Twenty years ago, that would have seemed like a silly question. For hundreds of years, maybe more, presentations and speeches were all about the presenter.

Think Winston Churchill and Martin Luther King: great orators of their day who were considered great speakers. But, they worked from a scripted text and never took questions from an audience. You went to listen to a speaker in much the same way you went to watch a Broadway play. You were an observer, not a participant.

In business presentations, slides emerged on the scene in the 1960s. This really aided presenters who weren’t quite as good with voice modulation and projection and allowed them to use pictures to interest audiences in their message and overall presentation. PowerPoint quickly followed as a way to bring slides onto a computer image, rather than a carousel. But, not much changed in the way of design and use.

As we’ve shifted from a single media world to a multi-media world, the audience is no longer willing to just observe. For years, we’ve talked about audience involvement and engagement. We’ve coached executives and managers on how to engage a group of people and work for non-verbal responses from audiences. My mantra has always been “the listeners come to participate”.

When we work on content development, we tell presenters to start with how they want an audience to feel, rather than what they want an audience to know. This inevitably leads to pulling listeners in, rather than pushing information out. And, in recent years, several trends have emerged to support that theme. We see shorter presentations, the return of a Q&A session, more panel discussions, remote broadcasts, simulcast enhancements, more use of a full management team…and yes, some element of entertainment.

Does entertainment belong in business presentations? If you define entertainment as the ability to grab the listeners’ attention and hold it for a defined period of time, then YES…some element of entertainment very much belongs in today’s large corporate meetings.

So, how do you capture a large audience?
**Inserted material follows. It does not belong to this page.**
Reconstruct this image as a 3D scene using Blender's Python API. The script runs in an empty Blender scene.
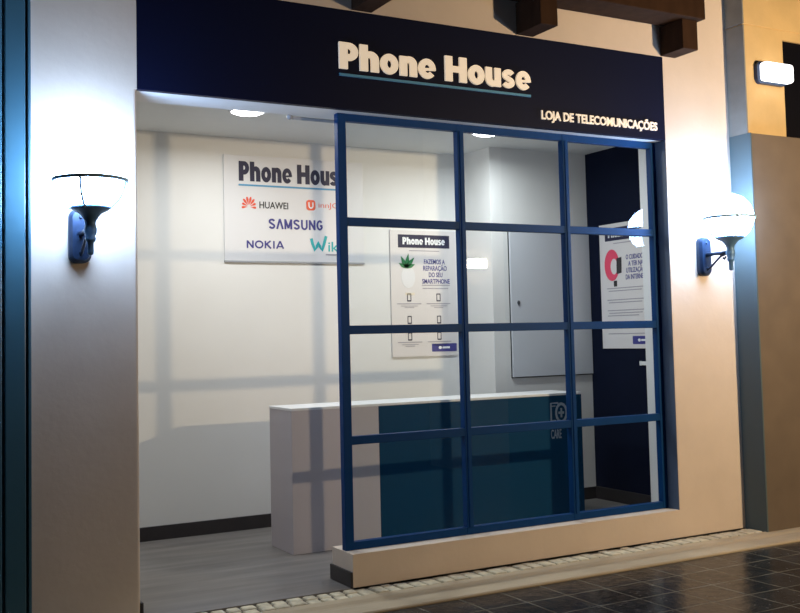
import bpy, bmesh, math, random
from mathutils import Vector, Matrix
random.seed(7)
SC = bpy.context.scene
COL = SC.collection
PI = math.pi

# ------------------------------------------------------------------ materials
def mat(name, col, rough=0.5, metal=0.0, noise=0.0, nscale=8.0, bump=0.0, bscale=40.0, stretch=(1, 1, 1), coat=0.0, spec=0.5):
    m = bpy.data.materials.new(name); m.use_nodes = True
    nt = m.node_tree; b = nt.nodes['Principled BSDF']
    b.inputs['Base Color'].default_value = (*col, 1)
    b.inputs['Roughness'].default_value = rough
    b.inputs['Metallic'].default_value = metal
    b.inputs['Coat Weight'].default_value = coat
    b.inputs['Specular IOR Level'].default_value = spec
    tc = nt.nodes.new('ShaderNodeTexCoord'); mp = nt.nodes.new('ShaderNodeMapping')
    mp.inputs['Scale'].default_value = stretch
    nt.links.new(tc.outputs['Object'], mp.inputs['Vector'])
    nz = nt.nodes.new('ShaderNodeTexNoise'); nz.inputs['Scale'].default_value = nscale; nz.inputs['Detail'].default_value = 5
    nt.links.new(mp.outputs['Vector'], nz.inputs['Vector'])
    rp = nt.nodes.new('ShaderNodeValToRGB')
    k = noise
    rp.color_ramp.elements[0].position = 0.3; rp.color_ramp.elements[1].position = 0.7
    rp.color_ramp.elements[0].color = (*[c * (1 - k) for c in col], 1)
    rp.color_ramp.elements[1].color = (*[min(1, c * (1 + k)) for c in col], 1)
    nt.links.new(nz.outputs['Fac'], rp.inputs['Fac'])
    nt.links.new(rp.outputs['Color'], b.inputs['Base Color'])
    if bump:
        n2 = nt.nodes.new('ShaderNodeTexNoise'); n2.inputs['Scale'].default_value = bscale; n2.inputs['Detail'].default_value = 4
        nt.links.new(mp.outputs['Vector'], n2.inputs['Vector'])
        bp = nt.nodes.new('ShaderNodeBump'); bp.inputs['Strength'].default_value = bump; bp.inputs['Distance'].default_value = 0.01
        nt.links.new(n2.outputs['Fac'], bp.inputs['Height']); nt.links.new(bp.outputs['Normal'], b.inputs['Normal'])
    return m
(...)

One communications executive says you need: “Bigness-----emotion, music, showmanship. This not only keeps the audience attentive and communicates more effectively; it provides an opportunity for a business leader to connect on an emotional level, not just an intellectual one.”

Another company delivers a “multi-media experience” for all company meetings. “We consider it a part of our overall branding effort…if you build emotion and passion in your employees, it spreads to your customers.”

With larger groups, I think you will find it increasingly harder to hold their attention without it. But, don’t be fooled. The role of the speaker is still the lead one…you just have to work a little harder to establish your presence among the glitz.